START Information supplied
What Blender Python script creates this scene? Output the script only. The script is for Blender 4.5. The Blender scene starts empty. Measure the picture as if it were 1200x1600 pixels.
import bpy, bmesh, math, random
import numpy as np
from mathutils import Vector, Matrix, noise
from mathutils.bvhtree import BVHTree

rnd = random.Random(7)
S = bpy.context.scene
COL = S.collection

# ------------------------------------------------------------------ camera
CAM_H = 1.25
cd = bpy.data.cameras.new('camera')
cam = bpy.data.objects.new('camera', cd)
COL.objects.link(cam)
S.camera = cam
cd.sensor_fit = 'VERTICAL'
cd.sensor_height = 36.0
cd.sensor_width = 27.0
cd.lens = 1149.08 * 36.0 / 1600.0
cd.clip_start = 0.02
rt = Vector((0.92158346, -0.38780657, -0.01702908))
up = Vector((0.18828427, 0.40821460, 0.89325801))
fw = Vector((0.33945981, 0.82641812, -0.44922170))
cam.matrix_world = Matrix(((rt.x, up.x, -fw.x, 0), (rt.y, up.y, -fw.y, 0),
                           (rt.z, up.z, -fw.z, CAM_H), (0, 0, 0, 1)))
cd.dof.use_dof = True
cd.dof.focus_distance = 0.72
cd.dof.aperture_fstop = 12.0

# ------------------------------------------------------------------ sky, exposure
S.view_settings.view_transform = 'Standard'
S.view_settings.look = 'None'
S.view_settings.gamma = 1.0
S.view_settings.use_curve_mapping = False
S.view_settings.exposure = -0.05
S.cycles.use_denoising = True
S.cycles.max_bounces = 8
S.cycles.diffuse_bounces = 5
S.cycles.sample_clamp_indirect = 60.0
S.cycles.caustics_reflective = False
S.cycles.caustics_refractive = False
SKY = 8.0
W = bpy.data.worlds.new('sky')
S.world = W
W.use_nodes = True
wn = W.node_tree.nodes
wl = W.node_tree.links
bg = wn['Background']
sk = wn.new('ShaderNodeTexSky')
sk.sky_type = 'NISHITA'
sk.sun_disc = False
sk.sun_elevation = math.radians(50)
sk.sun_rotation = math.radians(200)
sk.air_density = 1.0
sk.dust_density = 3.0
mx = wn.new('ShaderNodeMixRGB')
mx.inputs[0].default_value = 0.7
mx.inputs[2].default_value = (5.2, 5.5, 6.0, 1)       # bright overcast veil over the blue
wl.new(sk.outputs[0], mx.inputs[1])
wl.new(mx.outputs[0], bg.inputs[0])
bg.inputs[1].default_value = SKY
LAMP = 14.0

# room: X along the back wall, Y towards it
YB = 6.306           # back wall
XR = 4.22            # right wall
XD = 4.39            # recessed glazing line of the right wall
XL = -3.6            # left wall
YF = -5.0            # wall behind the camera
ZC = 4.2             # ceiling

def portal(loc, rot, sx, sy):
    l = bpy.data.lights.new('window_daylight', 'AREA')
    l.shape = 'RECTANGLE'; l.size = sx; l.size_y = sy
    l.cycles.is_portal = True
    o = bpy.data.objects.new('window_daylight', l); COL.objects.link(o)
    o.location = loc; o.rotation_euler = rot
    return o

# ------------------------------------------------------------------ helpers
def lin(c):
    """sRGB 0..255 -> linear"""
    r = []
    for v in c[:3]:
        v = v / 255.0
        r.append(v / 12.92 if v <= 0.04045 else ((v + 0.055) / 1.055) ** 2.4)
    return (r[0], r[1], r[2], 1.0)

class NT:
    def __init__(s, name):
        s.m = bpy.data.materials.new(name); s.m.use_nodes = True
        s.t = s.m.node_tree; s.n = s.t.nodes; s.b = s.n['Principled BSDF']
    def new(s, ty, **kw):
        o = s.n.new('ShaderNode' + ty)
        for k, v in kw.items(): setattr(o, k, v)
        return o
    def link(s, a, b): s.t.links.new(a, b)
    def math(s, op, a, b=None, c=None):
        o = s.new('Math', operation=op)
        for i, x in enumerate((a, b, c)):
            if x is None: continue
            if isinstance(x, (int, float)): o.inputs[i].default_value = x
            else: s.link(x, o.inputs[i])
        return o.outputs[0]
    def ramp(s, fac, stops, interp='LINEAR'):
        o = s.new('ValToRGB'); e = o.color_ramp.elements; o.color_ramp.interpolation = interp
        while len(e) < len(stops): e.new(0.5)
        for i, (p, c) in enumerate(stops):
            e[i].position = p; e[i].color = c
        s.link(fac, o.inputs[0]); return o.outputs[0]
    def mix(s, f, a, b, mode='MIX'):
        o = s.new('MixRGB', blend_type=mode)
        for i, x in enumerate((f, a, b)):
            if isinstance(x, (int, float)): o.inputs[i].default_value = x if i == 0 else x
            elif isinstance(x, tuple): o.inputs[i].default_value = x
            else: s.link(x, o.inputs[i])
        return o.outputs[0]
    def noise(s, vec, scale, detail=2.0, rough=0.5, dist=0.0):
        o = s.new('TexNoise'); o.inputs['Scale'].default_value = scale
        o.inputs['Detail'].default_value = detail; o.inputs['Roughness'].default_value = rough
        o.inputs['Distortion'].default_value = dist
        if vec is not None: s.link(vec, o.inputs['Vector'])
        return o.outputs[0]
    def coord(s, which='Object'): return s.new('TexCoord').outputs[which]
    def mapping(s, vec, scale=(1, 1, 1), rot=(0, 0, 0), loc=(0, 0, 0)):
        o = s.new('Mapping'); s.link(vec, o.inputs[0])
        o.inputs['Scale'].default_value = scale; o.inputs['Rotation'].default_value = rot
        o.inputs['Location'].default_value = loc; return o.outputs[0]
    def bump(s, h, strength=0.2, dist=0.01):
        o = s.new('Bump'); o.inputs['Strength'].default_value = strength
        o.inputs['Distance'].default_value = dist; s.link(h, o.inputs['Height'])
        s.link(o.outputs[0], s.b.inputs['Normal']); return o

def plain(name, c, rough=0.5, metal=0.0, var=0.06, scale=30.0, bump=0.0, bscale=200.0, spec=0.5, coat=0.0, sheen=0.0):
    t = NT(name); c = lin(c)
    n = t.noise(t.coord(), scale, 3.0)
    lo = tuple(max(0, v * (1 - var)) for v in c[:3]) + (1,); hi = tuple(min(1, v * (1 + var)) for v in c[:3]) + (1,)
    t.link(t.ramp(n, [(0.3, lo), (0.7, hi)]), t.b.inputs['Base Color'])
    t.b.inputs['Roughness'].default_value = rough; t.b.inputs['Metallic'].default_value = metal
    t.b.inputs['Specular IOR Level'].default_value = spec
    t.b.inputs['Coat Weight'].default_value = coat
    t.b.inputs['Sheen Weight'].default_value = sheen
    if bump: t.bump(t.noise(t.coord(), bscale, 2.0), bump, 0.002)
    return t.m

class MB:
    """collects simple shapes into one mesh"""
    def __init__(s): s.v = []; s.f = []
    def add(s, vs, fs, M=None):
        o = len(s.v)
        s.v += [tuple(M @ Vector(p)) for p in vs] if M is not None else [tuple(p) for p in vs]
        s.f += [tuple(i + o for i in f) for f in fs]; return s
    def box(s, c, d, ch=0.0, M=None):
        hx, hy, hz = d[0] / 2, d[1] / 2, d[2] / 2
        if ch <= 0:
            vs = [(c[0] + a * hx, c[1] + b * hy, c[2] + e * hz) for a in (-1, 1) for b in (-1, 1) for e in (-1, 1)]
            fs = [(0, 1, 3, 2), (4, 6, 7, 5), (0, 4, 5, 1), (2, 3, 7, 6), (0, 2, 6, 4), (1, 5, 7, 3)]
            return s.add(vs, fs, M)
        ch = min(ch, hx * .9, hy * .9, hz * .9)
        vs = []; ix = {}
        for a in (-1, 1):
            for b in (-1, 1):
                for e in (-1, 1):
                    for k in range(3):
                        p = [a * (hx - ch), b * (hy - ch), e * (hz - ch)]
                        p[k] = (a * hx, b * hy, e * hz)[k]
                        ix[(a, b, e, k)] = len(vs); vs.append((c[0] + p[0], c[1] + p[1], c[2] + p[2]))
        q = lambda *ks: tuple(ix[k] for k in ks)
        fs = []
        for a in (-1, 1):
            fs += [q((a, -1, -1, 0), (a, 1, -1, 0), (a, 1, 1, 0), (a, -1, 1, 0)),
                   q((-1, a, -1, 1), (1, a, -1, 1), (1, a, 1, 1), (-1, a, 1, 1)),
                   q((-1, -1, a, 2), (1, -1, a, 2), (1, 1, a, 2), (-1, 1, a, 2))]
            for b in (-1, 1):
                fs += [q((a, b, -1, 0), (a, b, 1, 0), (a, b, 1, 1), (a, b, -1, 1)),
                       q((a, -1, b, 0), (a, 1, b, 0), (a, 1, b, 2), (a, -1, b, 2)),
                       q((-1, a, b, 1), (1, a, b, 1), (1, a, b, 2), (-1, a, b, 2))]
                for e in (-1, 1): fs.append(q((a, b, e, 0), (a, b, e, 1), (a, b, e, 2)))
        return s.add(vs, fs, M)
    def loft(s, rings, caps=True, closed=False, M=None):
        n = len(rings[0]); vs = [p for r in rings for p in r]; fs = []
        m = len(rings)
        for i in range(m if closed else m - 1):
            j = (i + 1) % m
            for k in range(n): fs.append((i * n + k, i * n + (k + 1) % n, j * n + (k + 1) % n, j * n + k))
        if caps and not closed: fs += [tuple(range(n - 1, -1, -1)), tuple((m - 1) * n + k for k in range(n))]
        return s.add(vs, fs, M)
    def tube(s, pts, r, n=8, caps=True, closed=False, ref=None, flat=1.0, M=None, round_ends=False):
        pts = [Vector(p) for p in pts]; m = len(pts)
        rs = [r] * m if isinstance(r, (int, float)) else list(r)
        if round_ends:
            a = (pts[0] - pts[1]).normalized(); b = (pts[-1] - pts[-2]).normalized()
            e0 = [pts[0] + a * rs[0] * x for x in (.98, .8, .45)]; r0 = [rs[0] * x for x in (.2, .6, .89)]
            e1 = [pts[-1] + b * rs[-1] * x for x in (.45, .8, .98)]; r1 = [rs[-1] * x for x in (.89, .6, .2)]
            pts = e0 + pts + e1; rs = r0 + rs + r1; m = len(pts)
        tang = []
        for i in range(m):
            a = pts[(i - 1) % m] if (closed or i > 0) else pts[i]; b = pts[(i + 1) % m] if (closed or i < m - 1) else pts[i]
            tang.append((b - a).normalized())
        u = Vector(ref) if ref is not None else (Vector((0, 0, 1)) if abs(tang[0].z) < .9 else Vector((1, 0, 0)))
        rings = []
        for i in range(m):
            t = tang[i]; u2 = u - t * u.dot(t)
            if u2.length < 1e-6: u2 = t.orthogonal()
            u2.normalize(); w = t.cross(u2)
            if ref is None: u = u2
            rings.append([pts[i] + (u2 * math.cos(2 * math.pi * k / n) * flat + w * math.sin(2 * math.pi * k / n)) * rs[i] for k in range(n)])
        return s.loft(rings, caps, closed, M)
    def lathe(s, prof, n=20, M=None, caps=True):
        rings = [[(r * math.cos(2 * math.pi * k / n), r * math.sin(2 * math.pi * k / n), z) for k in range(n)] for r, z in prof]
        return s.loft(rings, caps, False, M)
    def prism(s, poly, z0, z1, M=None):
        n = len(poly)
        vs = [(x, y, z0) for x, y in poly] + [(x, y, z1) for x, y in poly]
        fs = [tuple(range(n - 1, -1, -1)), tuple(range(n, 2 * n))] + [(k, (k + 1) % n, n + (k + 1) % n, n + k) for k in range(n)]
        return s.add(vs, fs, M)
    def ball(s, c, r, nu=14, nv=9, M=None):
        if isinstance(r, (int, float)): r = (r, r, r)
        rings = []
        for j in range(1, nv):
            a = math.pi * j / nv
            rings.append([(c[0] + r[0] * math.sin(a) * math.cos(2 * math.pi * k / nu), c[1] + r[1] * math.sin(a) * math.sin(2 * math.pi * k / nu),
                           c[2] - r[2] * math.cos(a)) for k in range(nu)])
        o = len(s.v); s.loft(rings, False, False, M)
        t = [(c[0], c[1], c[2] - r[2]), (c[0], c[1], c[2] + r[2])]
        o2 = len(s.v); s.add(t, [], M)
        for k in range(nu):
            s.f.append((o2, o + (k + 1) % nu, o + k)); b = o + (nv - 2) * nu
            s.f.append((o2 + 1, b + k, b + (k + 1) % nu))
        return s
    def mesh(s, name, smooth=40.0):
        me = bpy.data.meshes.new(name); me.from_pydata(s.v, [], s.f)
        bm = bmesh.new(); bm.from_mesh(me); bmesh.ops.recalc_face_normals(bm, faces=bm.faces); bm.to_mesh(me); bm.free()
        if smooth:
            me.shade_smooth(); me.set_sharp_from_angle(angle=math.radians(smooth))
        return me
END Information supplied
Task goal: Your task is to quote the lines above, beginning with the first and ending with the one that holds "cd.dof.aperture_fstop = 12.0".

Problem solution:
What Blender Python script creates this scene? Output the script only. The script is for Blender 4.5. The Blender scene starts empty. Measure the picture as if it were 1200x1600 pixels.
import bpy, bmesh, math, random
import numpy as np
from mathutils import Vector, Matrix, noise
from mathutils.bvhtree import BVHTree

rnd = random.Random(7)
S = bpy.context.scene
COL = S.collection

# ------------------------------------------------------------------ camera
CAM_H = 1.25
cd = bpy.data.cameras.new('camera')
cam = bpy.data.objects.new('camera', cd)
COL.objects.link(cam)
S.camera = cam
cd.sensor_fit = 'VERTICAL'
cd.sensor_height = 36.0
cd.sensor_width = 27.0
cd.lens = 1149.08 * 36.0 / 1600.0
cd.clip_start = 0.02
rt = Vector((0.92158346, -0.38780657, -0.01702908))
up = Vector((0.18828427, 0.40821460, 0.89325801))
fw = Vector((0.33945981, 0.82641812, -0.44922170))
cam.matrix_world = Matrix(((rt.x, up.x, -fw.x, 0), (rt.y, up.y, -fw.y, 0),
                           (rt.z, up.z, -fw.z, CAM_H), (0, 0, 0, 1)))
cd.dof.use_dof = True
cd.dof.focus_distance = 0.72
cd.dof.aperture_fstop = 12.0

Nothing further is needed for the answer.